I dont know where to turn, Im so upset. Basily my Fiancee is working and has 5 children. She's been moved over to universal credit. She is far worse off than she has been under previous systems. She's been told what she'll now get on top of her 16hrs a week minium wage job. The trouble is the maths doesnt weigh up and it looks like she a cant aford to live, let alone provide properly for her 5 children. Im not much help as likewise I am a single parent and have to provide for my family. I am gobsmacked at what she'll have to raise her family on. As a single mum of 5 the benifit cap is kicking in too. She has no prospect of a job above mimiumum wage. Being a single mum means shes not really at liberty to work more hours. And even if she does she wouldnt be any better off on minimum wage with the current system, except her children would be worse off for not having her around and having to fend for them selves.
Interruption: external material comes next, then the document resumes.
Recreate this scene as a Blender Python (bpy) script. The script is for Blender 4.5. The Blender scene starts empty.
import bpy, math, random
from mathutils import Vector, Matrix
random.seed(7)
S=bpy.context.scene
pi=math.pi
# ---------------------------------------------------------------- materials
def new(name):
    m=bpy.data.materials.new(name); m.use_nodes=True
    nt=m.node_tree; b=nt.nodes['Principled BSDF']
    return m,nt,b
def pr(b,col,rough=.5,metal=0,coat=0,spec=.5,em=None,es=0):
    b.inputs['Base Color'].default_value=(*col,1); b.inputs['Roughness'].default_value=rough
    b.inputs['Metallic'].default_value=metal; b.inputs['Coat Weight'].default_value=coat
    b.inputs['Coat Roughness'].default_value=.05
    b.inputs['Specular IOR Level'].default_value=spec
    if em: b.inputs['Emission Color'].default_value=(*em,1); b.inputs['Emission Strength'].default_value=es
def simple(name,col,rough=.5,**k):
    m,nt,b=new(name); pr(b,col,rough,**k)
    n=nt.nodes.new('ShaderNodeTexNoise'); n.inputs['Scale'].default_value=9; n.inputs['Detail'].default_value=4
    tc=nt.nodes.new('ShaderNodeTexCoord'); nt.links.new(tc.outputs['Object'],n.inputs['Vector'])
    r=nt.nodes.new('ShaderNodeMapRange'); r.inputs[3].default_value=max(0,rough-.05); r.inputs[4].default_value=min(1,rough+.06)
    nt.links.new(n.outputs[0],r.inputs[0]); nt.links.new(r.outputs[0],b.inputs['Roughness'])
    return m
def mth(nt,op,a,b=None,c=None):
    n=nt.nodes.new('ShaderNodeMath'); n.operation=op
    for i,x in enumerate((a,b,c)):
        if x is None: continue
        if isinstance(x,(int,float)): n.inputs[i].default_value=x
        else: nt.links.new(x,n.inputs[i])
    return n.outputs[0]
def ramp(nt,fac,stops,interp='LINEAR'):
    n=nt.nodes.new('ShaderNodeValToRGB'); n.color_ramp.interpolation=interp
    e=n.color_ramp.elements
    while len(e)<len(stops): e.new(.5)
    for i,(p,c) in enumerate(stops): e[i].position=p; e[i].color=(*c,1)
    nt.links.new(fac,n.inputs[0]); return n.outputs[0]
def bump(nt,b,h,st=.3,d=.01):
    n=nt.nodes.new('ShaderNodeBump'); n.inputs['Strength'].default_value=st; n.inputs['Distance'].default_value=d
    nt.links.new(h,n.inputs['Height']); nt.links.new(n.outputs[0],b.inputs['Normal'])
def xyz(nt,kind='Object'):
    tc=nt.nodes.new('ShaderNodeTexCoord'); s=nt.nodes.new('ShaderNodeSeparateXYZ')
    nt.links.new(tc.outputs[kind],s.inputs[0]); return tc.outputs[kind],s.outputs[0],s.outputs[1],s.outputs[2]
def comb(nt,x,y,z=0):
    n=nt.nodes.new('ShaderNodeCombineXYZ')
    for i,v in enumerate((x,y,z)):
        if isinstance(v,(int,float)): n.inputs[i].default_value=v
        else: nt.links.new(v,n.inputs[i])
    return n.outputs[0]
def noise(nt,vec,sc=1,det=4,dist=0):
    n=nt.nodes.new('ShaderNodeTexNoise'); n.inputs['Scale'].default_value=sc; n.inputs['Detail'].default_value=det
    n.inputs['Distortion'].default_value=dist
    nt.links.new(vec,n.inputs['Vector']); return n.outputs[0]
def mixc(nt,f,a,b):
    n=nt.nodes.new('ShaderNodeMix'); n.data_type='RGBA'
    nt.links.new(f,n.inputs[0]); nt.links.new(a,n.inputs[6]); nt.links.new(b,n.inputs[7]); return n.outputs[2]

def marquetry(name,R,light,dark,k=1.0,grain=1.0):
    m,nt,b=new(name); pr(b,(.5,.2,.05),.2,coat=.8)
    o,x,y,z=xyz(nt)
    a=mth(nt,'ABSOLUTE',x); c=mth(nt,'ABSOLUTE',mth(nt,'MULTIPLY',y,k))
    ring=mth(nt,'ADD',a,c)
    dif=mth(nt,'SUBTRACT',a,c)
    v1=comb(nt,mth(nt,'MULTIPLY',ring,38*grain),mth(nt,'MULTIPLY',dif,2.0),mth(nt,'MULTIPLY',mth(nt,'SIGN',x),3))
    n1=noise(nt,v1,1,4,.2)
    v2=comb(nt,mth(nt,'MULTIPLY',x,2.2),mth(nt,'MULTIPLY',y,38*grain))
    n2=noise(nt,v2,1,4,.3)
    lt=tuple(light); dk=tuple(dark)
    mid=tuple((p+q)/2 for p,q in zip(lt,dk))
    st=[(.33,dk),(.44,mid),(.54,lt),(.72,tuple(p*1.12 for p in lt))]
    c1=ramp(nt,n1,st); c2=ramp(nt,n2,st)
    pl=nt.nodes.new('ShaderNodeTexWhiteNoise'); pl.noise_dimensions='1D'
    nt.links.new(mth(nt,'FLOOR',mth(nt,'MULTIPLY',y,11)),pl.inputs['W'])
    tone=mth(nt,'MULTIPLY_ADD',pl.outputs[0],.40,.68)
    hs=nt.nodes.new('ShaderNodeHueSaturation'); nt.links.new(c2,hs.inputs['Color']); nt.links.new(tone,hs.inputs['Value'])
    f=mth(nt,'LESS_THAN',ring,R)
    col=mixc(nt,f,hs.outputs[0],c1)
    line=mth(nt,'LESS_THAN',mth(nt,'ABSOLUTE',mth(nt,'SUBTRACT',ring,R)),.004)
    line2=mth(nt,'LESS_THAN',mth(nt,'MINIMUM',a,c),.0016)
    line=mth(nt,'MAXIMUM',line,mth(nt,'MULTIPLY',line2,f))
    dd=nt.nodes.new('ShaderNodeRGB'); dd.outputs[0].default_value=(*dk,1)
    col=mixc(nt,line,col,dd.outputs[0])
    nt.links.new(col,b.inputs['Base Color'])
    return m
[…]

The only solution she can see is prostitution to bring in a bit of income to provide for her family. It broke my heart when she said the only answer she can see is using the only thing she has to make money (her body). And she is dead serious about it and the work is there in plenty of supply. I am so upset and angry, not at her but the system. I dont want her to turn to prostitution. I love her and I dont want her to be in dangerous situations or have to deal with the emotional conciquences. And I hate the thought of her being used by other men just so she can provide for her family. Its causing a lot of stress to us both and I shouted at her (I never shout). But its not her Im angry at, its a sitution that seems so injust. How can it be fair that any working parent cant receive enough to provide the basics for their familiy and has to turn to prostitution. I am so scared she will do it and I hate it.
Is there anything we can do? I've looked at the maths and im struggling to see how she can provide a decent life for her kids without some extra income. Likewise I dont see an other way to raise it.